For to me to live is Christ, and to die is gain.
But if I live in the flesh, this is the fruit of my labour: yet what I shall choose I wot not.
For I am in a strait betwixt two, having a desire to depart, and to be with Christ; which is far better:
Nevertheless to abide in the flesh is more needful for you.
And having this confidence, I know that I shall abide and continue with you all for your furtherance and joy of faith;
That your rejoicing may be more abundant in Jesus Christ for me by my coming to you again.
ARGUMENT 3
SECOND IMPRISONMENT
26. “ In order that your rejoicing may abound in Christ Jesus, in me through my coming again unto you. ” I believe with Dean Alford and the abler critics, that Paul passed through two distinct imprisonments at Rome. All the Roman authorities in Judea, Lysias, Felix, and Agrippa, pronounced a verdict of innocence in behalf of Paul, certifying to his legal manumission so far as the criminal charges against him were concerned, as they consisted only in accusations of disharmony with Jewish laws and customs, which had no criminal signification in Roman jurisdiction. The only reason for which he was carried a prisoner to Rome, was because he had appealed to Caesar. This he did, not because he cared anything about Caesar’s tribunal, but that he might verify his long-cherished aspiration of preaching the gospel in the world’s capital and metropolis, that the light of God’s truth, radiating from the center, might shine out into every land. His rights as a Roman citizen entitled him to an appeal to Caesar, thus forcing his enemies to defray his traveling expenses all the way from Jerusalem to Rome, a journey at that time greater than the circumnavigation of the globe at the present day. When finally he stood at Caesar’s tribunal, as he was charged with nothing criminal in Roman law, they could but acquit him. This took place about A.D. 63 or 64; after which he returned to Asia, visiting the Churches the last time. Having crossed the Aegean Sea again, he lands in Greece, where he wrote the first letter to Timothy and Titus, expecting to spend the winter of A.D. 68 at Nicopolis, in Southern Macedonia. About that time a great fire sweeps over Rome, wrapping the city in an ocean of flame six days and seven nights. When I was there my guide showed me the old tower on which Nero sat during the conflagration, playing his fiddle, and singing the destruction of Troy.

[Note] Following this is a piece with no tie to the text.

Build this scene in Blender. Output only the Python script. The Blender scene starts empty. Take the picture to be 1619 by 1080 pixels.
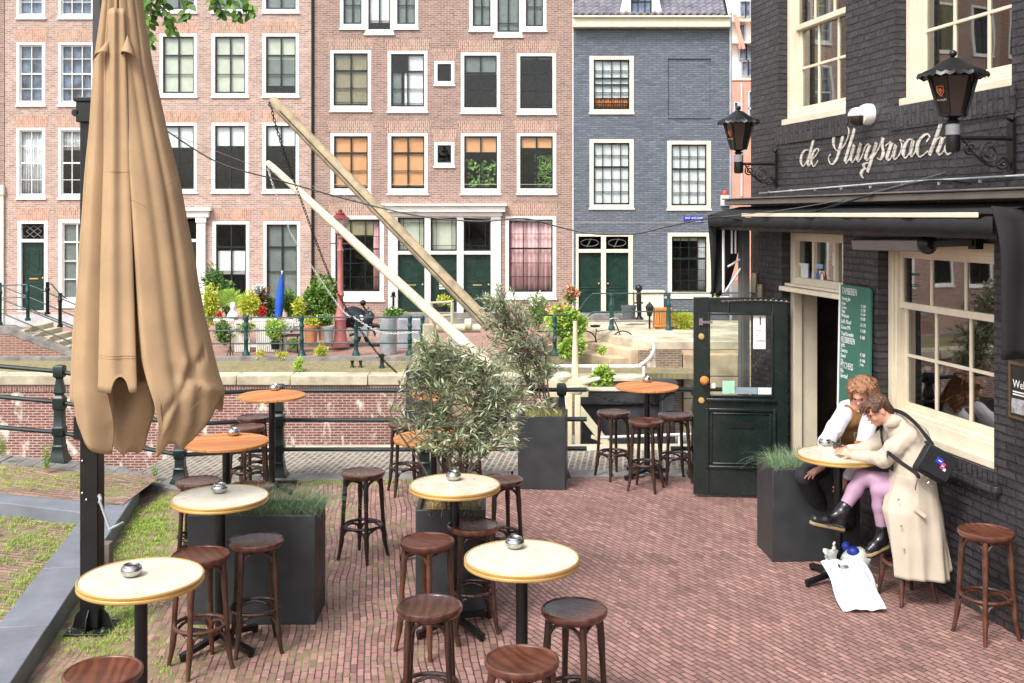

Though all the people believed that the wicked emperor had ordered the conflagration, he charged the Christians with that dark iniquity, lighting on it as a pretext for issuing that bloody edict which caused them to bleed and burn three hundred years. Though Paul was not at Rome during the conflagration, when this high crime is saddled on the Christians, they have him arrested about Nicopolis in Greece, because he was a prominent leader of the Nazarenes. Upon his second arrest and transportation to Rome, he was incarcerated in that loathsome old Mamertine prison, not as a mere disturber of the Jewish religion, as in the first imprisonment, but as “an evil doer.” (2 Timothy 2:9.) Kakourgos, from kakos, evil, and ergos, work, is the word here applied to him in his second imprisonment. It is because they accused him of burning Rome, which was a crime of the darkest dye. From this prison led out, he was tried by Nero, and condemned to decapitation. This locates his martyrdom about A.D. 68.

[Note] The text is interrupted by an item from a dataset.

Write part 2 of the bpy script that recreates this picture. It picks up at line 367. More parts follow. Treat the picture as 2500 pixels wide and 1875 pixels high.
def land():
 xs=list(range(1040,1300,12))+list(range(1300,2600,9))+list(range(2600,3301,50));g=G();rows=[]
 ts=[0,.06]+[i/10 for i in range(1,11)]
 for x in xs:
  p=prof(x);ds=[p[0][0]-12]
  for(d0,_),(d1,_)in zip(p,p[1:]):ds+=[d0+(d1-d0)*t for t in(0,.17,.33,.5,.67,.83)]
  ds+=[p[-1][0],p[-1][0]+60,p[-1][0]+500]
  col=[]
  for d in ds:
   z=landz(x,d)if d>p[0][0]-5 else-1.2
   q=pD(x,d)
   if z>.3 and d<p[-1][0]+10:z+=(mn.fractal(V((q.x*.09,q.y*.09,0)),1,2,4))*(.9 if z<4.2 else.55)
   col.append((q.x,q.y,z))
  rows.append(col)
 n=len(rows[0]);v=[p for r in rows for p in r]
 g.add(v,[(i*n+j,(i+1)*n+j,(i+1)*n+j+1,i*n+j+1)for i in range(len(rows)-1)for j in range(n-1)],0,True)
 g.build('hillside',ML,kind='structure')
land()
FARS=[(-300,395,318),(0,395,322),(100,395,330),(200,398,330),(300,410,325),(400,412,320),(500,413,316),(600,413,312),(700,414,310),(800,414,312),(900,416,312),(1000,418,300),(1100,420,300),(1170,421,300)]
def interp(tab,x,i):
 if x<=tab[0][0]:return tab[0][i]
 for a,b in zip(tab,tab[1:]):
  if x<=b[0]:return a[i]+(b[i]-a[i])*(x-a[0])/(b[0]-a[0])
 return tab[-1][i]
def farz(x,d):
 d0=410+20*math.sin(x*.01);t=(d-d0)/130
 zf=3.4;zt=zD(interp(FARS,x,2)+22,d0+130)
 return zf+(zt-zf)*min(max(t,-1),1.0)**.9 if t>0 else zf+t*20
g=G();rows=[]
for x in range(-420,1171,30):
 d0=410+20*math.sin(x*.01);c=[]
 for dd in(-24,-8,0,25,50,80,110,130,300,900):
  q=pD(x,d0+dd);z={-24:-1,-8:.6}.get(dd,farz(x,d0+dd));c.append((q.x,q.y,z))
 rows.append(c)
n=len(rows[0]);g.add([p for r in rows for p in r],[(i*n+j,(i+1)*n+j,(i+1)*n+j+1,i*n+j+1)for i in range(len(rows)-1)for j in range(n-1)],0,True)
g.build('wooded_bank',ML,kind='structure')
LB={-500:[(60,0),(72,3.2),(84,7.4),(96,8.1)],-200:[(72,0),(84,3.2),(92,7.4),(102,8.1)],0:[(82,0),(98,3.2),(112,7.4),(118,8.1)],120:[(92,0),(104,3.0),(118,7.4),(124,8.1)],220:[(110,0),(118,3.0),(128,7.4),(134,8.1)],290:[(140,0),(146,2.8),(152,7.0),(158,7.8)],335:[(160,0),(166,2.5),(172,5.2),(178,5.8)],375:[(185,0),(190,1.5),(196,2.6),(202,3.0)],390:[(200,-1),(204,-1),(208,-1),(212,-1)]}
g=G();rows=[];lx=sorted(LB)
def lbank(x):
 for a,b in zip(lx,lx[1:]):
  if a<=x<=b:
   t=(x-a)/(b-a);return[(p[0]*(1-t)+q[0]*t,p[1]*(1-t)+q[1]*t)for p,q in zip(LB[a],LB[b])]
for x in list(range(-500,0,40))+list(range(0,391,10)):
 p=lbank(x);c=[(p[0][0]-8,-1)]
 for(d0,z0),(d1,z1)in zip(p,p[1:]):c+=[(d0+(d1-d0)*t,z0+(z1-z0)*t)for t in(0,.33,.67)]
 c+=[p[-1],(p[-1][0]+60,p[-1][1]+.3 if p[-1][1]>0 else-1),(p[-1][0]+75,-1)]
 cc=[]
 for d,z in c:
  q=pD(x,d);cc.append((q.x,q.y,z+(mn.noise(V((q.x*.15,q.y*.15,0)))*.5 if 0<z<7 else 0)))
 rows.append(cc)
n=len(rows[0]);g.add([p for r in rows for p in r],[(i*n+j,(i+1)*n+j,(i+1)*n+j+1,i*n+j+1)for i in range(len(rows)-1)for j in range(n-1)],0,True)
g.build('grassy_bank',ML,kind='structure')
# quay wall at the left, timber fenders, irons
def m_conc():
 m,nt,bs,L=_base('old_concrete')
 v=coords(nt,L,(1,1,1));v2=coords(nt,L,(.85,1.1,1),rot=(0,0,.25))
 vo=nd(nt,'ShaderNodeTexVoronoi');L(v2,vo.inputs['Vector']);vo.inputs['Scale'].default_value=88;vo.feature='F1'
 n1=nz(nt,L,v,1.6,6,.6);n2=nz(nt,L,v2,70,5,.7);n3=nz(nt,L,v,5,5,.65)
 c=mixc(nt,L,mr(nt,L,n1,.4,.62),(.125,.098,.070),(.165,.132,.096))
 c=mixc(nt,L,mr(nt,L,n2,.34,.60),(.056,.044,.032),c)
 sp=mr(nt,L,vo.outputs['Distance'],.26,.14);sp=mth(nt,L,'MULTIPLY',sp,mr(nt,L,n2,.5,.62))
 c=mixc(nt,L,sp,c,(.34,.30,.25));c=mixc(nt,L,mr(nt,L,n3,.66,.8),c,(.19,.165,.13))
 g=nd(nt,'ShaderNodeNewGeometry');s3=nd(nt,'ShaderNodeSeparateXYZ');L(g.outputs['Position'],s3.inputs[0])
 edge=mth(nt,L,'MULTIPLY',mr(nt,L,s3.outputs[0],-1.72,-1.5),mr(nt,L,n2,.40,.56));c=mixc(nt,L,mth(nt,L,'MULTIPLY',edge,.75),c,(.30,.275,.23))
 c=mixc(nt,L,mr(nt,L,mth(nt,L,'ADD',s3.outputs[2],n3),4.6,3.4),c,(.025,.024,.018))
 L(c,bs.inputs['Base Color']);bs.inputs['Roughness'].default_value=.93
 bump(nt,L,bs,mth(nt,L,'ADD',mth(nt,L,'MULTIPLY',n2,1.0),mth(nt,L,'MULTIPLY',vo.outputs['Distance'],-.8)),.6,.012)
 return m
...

Only let your conversation be as it becometh the gospel of Christ: that whether I come and see you, or else be absent, I may hear of your affairs, that ye stand fast in one spirit, with one mind striving together for the faith of the gospel;
And in nothing terrified by your adversaries: which is to them an evident token of perdition, but to you of salvation, and that of God.
For unto you it is given in the behalf of Christ, not only to believe on him, but also to suffer for his sake;
Having the same conflict which ye saw in me, and now hear to be in me.